The Tata Ace portfolio now comprises the Ace, the Ace HT, the Ace Ex and the Super Ace (a 1-tonne vehicle). In June 2007, Tata Motors launched Tata Magic, developed on the Ace platform, as a four-wheeler for public transportation. Magic has been working, especially in semi-urban and rural areas. With sales of nearly 49,000 units in 2009-10, it clocked a growth of 71% over the previous year. In all, Tata Ace and Tata Magic crossed 150,000 units in 2009-10. The profits vary across product lines, even as the company gets to enjoy economies of scale. In the case of the Nano, Tata Motors seeks to do much the same across variants.

Now, Tata Motors is also looking to lead in clean technologies. There are 15 prototypes of the electric Ace being tested in Europe for foreign markets. In India, the CNG variant has caught on in Delhi. “CNG is a better alternative as a fossil fuel, especially when electricity generation in India is largely coal-based. There is no point cutting greenhouse gases in cities when our electricity comes from coal mines,” Telang asserts.
When the mini-truck first hit the domestic market in fiscal 2006, 70% of the segment was in the cities. The rural-urban market break-up for the Ace is now at 50-50. And Tata Motors seeks to make it 70-30 in favour of rural markets on the back of the government’s progressive policies.
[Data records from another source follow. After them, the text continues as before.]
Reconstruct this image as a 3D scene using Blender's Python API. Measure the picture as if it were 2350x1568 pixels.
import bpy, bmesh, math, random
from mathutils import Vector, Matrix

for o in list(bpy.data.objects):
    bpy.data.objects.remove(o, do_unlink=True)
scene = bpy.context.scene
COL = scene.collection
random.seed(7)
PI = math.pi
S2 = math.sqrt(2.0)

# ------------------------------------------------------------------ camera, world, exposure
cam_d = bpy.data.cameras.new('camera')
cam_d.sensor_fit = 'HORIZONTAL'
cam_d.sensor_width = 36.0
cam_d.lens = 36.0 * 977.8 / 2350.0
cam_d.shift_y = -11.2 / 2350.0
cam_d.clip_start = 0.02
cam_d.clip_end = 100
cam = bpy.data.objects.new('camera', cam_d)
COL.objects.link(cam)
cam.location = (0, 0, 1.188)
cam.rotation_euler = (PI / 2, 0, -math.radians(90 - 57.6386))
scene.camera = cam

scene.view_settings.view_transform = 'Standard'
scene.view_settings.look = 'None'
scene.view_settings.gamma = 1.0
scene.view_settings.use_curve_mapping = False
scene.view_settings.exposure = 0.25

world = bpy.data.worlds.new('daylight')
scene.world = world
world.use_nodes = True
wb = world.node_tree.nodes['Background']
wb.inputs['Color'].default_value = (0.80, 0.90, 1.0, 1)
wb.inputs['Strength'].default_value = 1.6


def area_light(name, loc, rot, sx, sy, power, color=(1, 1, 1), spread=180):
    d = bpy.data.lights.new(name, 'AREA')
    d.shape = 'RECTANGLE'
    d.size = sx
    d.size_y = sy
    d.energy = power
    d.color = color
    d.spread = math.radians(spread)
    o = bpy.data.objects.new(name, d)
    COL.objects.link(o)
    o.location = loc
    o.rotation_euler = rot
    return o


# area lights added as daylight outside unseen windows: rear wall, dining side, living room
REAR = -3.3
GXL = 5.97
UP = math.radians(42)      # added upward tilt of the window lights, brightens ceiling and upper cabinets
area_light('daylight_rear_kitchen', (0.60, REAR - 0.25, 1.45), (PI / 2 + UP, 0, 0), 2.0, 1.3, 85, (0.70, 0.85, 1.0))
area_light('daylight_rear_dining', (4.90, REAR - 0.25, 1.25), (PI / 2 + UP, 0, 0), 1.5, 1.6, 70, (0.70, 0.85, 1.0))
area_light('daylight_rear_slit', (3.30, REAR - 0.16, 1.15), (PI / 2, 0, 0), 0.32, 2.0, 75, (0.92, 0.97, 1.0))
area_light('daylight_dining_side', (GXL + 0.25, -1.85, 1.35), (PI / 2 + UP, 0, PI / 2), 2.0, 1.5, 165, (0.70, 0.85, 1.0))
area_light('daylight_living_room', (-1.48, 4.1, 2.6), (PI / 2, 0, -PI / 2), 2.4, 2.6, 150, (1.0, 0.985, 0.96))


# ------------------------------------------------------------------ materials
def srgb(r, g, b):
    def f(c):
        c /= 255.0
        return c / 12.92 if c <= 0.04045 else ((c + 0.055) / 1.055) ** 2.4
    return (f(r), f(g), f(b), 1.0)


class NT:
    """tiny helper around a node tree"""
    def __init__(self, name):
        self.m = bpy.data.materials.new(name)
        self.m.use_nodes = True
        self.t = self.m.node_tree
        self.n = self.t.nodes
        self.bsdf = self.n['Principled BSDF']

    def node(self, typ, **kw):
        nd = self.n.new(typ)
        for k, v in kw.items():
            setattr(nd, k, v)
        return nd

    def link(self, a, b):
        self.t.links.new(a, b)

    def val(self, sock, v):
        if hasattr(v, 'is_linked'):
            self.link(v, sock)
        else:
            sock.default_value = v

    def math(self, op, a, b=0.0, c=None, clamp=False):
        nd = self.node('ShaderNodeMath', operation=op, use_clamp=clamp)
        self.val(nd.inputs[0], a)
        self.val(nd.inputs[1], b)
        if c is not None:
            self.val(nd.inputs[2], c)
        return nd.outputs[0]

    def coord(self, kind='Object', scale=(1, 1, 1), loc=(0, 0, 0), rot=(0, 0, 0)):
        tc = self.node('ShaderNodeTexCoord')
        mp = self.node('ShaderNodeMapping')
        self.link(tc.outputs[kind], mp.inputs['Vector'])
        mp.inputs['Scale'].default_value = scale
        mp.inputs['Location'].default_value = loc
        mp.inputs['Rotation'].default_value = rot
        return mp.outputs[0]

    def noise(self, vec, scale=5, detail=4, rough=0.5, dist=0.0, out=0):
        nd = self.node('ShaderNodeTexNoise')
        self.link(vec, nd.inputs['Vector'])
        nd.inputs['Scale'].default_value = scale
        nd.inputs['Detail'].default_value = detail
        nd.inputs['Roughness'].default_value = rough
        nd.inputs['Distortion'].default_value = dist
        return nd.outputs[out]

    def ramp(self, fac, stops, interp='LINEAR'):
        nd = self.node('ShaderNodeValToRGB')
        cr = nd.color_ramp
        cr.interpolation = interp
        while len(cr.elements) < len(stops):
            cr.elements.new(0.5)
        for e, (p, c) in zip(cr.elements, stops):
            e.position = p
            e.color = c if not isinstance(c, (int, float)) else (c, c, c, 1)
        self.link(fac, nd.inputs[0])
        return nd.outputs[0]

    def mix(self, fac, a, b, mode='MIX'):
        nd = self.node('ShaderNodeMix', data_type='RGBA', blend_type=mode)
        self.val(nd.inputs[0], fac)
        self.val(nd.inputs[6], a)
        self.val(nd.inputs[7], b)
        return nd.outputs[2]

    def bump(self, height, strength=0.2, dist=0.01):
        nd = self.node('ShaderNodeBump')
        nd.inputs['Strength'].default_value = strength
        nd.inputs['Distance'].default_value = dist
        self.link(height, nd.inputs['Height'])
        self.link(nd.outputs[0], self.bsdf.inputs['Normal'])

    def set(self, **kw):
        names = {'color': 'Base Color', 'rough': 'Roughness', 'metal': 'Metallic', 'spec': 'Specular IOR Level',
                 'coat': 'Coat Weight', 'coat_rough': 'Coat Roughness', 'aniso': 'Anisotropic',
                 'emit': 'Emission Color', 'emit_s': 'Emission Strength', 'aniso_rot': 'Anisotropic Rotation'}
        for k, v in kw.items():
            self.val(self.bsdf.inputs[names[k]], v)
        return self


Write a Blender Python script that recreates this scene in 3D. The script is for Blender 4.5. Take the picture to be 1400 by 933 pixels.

More than anything, the shift from a three-wheeled commercial vehicle to a compact four-wheeler sub-1 ton category truck has been a branding success. It had unexpected results. “We found that Ace gave a sense of respectability to the owner of the product,” Telang smiles. “In the south, one customer said, ‘I started getting offers for my wedding once I began driving the Ace’.” Clearly, the wheel of fortune didn’t turn for Tata Motors alone.